*PROMPT:*
Which lines contain the string "script"? Please list every one of them.

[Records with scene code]
_____

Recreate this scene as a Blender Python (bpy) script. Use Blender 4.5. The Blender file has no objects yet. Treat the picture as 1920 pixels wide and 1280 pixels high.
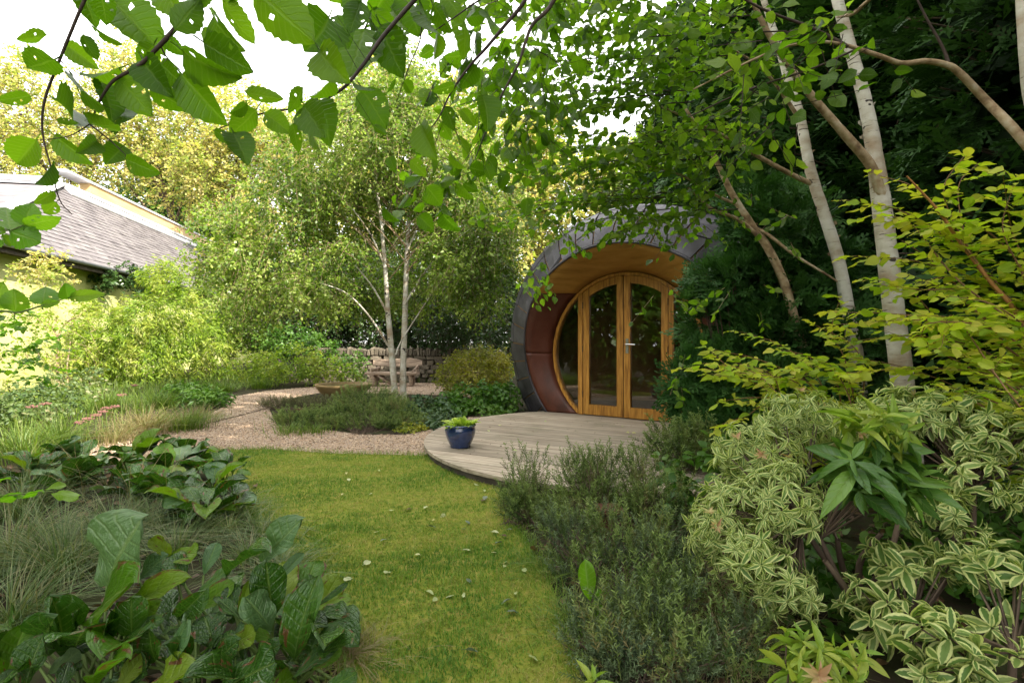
import bpy, math, random
import numpy as np
from mathutils import Vector, Matrix
rng = np.random.default_rng(11)
random.seed(5)
SC = bpy.context.scene
COL = SC.collection
R_ = math.radians
CAMZ = 1.15
F = 960.0

# ------------------------------------------------------------------ camera, sky, sun, exposure
cd = bpy.data.cameras.new('camera'); cam = bpy.data.objects.new('camera', cd); COL.objects.link(cam)
cam.location = (0, 0, CAMZ); cam.rotation_euler = (R_(90), 0, 0)
cd.lens = 18; cd.sensor_width = 36; cd.clip_start = 0.05; cd.clip_end = 800
SC.camera = cam
SUN_EL = 40.0
SUN_AZ = 124.0      # clockwise from +Y
w = bpy.data.worlds.new('World'); SC.world = w; w.use_nodes = True
nt = w.node_tree; nt.nodes.clear()
out = nt.nodes.new('ShaderNodeOutputWorld'); bg = nt.nodes.new('ShaderNodeBackground')
sky = nt.nodes.new('ShaderNodeTexSky'); sky.sky_type = 'NISHITA'; sky.sun_disc = False
sky.sun_elevation = R_(SUN_EL); sky.sun_rotation = R_(SUN_AZ); sky.air_density = 1.0; sky.dust_density = 2.0
tc = nt.nodes.new('ShaderNodeTexCoord'); nz = nt.nodes.new('ShaderNodeTexNoise')
nz.inputs['Scale'].default_value = 2.2; nz.inputs['Detail'].default_value = 6
nt.links.new(tc.outputs['Generated'], nz.inputs['Vector'])
rp = nt.nodes.new('ShaderNodeValToRGB')
rp.color_ramp.elements[0].position = 0.30; rp.color_ramp.elements[1].position = 0.55
rp.color_ramp.elements[0].color = (.55, .55, .55, 1)
nt.links.new(nz.outputs['Fac'], rp.inputs['Fac'])
mx = nt.nodes.new('ShaderNodeMix'); mx.data_type = 'RGBA'
nt.links.new(rp.outputs['Color'], mx.inputs['Factor'])
nt.links.new(sky.outputs['Color'], mx.inputs['A']); mx.inputs['B'].default_value = (7.6, 7.5, 7.3, 1)
nt.links.new(mx.outputs['Result'], bg.inputs['Color'])
bg.inputs['Strength'].default_value = 0.13
nt.links.new(bg.outputs['Background'], out.inputs['Surface'])
sl = bpy.data.lights.new('sun', 'SUN'); so = bpy.data.objects.new('sun', sl); COL.objects.link(so)
sl.energy = 4.0; sl.angle = R_(0.5); sl.color = (1.0, 0.93, 0.80)
az, el = R_(SUN_AZ), R_(SUN_EL)
sd = Vector((math.sin(az)*math.cos(el), math.cos(az)*math.cos(el), math.sin(el)))
so.rotation_euler = (-sd).to_track_quat('-Z', 'Y').to_euler(); so.location = (10, -10, 20)
SC.view_settings.view_transform = 'Standard'; SC.view_settings.look = 'None'
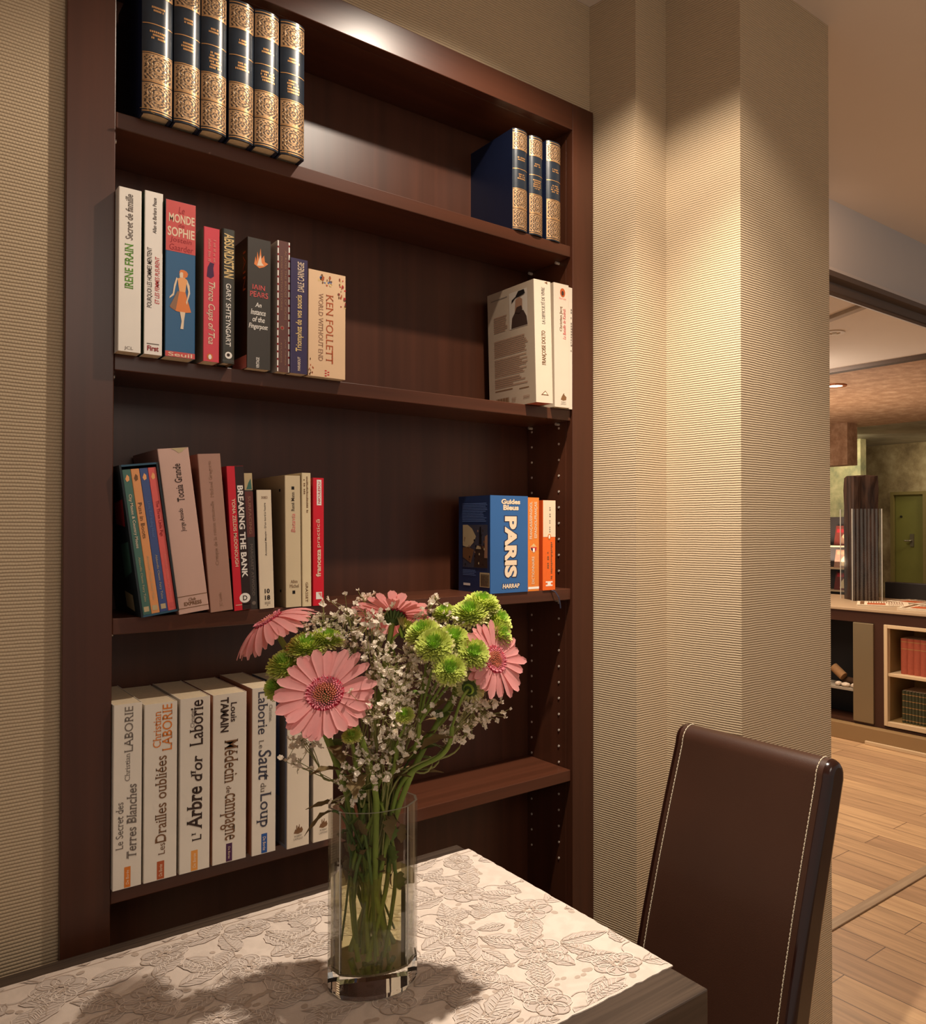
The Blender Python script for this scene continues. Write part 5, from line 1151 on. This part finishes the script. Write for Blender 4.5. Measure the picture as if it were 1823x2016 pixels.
# niche books
def nbook(name, label, y1, w, h, z, spine_mat, grp, band=None):
    root = empty(name, (XF + .035, y1, z), label, 'book', grp); mb = MB(); d = .16; b_ = .007; n_ = 6
    arc = [(b_*((2*k/n_ - 1)**2), -w*k/n_) for k in range(n_ + 1)]; poly = arc + [(d, -w), (d, 0)]
    mb.prism(poly[::-1], 0, h); mb.build('cover', spine_mat, root)
    mb = MB(); mb.box((.01, -w + .002, .002), (d + .001, -.002, h + .0005)); mb.build('page_block', M_PAGEG, root)
    mb = MB()
    for v in (band or (.12, .3, .5, .72, .88)):
        for k in range(n_): a, b2 = arc[k], arc[k+1]; mb.quad((a[0] - .0005, a[1], v*h), (b2[0] - .0005, b2[1], v*h), (b2[0] - .0005, b2[1], v*h + .004), (a[0] - .0005, a[1], v*h + .004))
    mb.build('spine_bands', plain('dull_gold', S(178, 136, 84), 0.4, metal=.4), root)
M_RED = plain('red_orange_cloth', S(160, 78, 56), 0.6, 0.2, 0.3, 60); M_GRB = plain('dark_green_leather', S(62, 62, 40), 0.45, 0.3, 0.4, 90)
ordn = ['first', 'second', 'third', 'fourth', 'fifth', 'sixth', 'seventh', 'eighth', 'ninth', 'tenth', 'eleventh', 'twelfth']
for k in range(6): nbook('red_volume', '%s red orange volume from the left in the cream niche' % ordn[k], 2.312 - k*.0385, .0375, .207, .4282, M_RED, 'red volumes in the niche', (.70, .9))
for k in range(11): nbook('green_volume', '%s small dark green volume from the left on the niche floor' % ordn[k], 2.306 - k*.0195, .0188, .185, .1464, M_GRB, 'dark green volumes in the niche', (.08, .28, .48, .68, .88))
# papers on the counter
M_PAP = plain('newsprint', S(214, 194, 166), 0.8, 0.1, 0.2, 40); 
def paper(label, x, y, rz, sx, sy, hgt, z, seed, nm='newspaper'):
    root = empty(nm, (x, y, z), label, 'newspaper', 'papers on the counter', (0, 0, rz)); mb = MB(); rr = random.Random(seed)
    n_ = 4
    for k in range(n_):
        o_ = rr.uniform(-.006, .006); z0 = hgt*k/n_; z1 = hgt*(k+.8)/n_; mb.box((-sx/2 + o_, -sy/2, z0), (sx/2 + o_, sy/2, z1))
    mb.build('sheets', M_PAP, root, bevel=.0005)
    P = Plate(lambda u, v, l=0: (-sx/2 + u*sx, -sy/2 + v*sy, hgt + .0003 + .0002*l)); P.rect(.06, .94, .86, .94, I['brown']); P.rect(.06, .5, .45, .8, I['rust']); bars(P, .55, .94, .1, .8, 14, I['tan'], .1, seed); bars(P, .06, .5, .1, .4, 8, I['tan'], .1, seed + 1); P.build('print', root)
paper('folded newspaper nearest the wooden post on the counter', 4.80, 2.55, .5, .24, .30, .012, CT, 3)
paper('newspaper at the right edge of the picture on the counter', 4.74, 2.20, .15, .26, .34, .016, CT, 5)
paper('open newspaper lying flat behind the folded one', 5.06, 2.42, -.2, .22, .36, .014, CT, 7)
# wooden post in a clear holder
pt = empty('wooden_post', (5.05, 2.835, CT), 'square rough bark wooden post standing in a clear holder on the counter', 'post', rot=(0, 0, radians(-38)))
M_BARK = wood('rough_bark', S(26, 15, 10), S(66, 44, 31), 0.85, (26, 26, 5), 0.2, 0, 0.9)
mb = MB(); rr = random.Random(2); s2 = .083; ncol = 6; poly = []
for sd_ in range(4):
    for k in range(ncol):
        t = -1 + 2*k/ncol; q = s2 + rr.uniform(-.006, .006); c_ = [(t*s2, -q), (q, t*s2), (-t*s2, q), (-q, -t*s2)][sd_]; poly.append(c_)
n = len(poly); lv = [0, .12, .25, .38, .5, .62, .74, .828]; V_ = []
for zz in lv:
    for (x, y) in poly: k_ = 1 + rr.uniform(-.03, .03); V_.append((x*k_, y*k_, zz + (rr.uniform(-.008, .008) if zz > .8 else 0)))
mb.add(V_, [(i*n+j, i*n+(j+1) % n, (i+1)*n+(j+1) % n, (i+1)*n+j) for i in range(len(lv)-1) for j in range(n)]); mb.add(V_[-n:], [list(range(n))]); mb.build('timber', M_BARK, pt)
mb = MB(); g = .10
for a, b2 in (((-g, -g), (g, -g)), ((g, -g), (g, g)), ((g, g), (-g, g)), ((-g, g), (-g, -g))): mb.quad((*a, 0), (*b2, 0), (*b2, .61), (*a, .61))
mb.build('clear_sleeve', plain_sleeve(), pt)
mb = MB()
for a in ((-g, -g), (g, -g), (g, g), (-g, g)): mb.tube([(*a, 0), (*a, .61)], .003, 6)
mb.build('sleeve_edges', plain('acrylic_edge', S(190, 184, 170), 0.2, 0.05, 0.6), pt)
mb = MB(); mb.box((5.30, 1.8, CT), (5.36, 2.80, .905)); tag(mb.build('black_panel', plain('black_panel', S(24, 17, 13), 0.5), bevel=.004), 'low black upstand at the back of the counter right of the post', 'panel')
# magazine rack
mk = empty('magazine_rack', (5.9, 3.6, 0), 'black magazine rack behind the wooden post with covers on show', 'rack')
mb = MB(); mb.box((.0, -.19, 0), (.25, .30, .62)); mb.box((.12, -.19, .62), (.25, .30, 1.365)); mb.build('back', plain('rack_black', S(34, 26, 22), 0.5), mk)
for k, z in enumerate((.76, .94, 1.12)): mb = MB(); mb.box((.02, -.19, z), (.12, .30, z + .012)); mb.build('shelf', plain('rack_shelf', S(160, 140, 110), 0.5), mk)
mcs = [((104, 46, 38), 'red magazine on the top tier of the black rack'), ((120, 92, 78), 'pale magazine on the middle tier of the black rack'), ((84, 34, 28), 'dark red magazine on the bottom tier of the black rack')]
for k, (c_, lb) in enumerate(mcs):
    root = empty('magazine', (5.96, 3.50, (.9525, 1.1325, .7725)[(1, 0, 2)[k]] if False else (1.1325, .9525, .7725)[k]), lb, 'magazine', 'magazines in the rack', (0, radians(14), 0))
    mb = MB(); mb.box((0, -.085, 0), (.006, .085, .165 if k == 0 else .15)); mb.build('pages', plain('mag_%d' % k, S(*c_), 0.4, 0.3, 0.4, 30), root)
    P = Plate(lambda u, v, l=0: (-.0004 - .0002*l, .085 - .17*u, v*.15)); P.rect(.08, .92, .72, .92, I['dred' if k != 1 else 'tan']); P.poly([(.3,.1),(.75,.1),(.8,.5),(.55,.66),(.35,.5)], I['tan' if k == 0 else 'sand']); P.disc(.56, .52, .16, .14, I['sand'], 1); P.build('cover_picture', root)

_____

*TASK ANSWER:*
Recreate this scene as a Blender Python (bpy) script. Use Blender 4.5. The Blender file has no objects yet. Treat the picture as 1920 pixels wide and 1280 pixels high.
The Blender Python script for this scene continues. Write part 5, from line 1151 on. This part finishes the script. Write for Blender 4.5. Measure the picture as if it were 1823x2016 pixels.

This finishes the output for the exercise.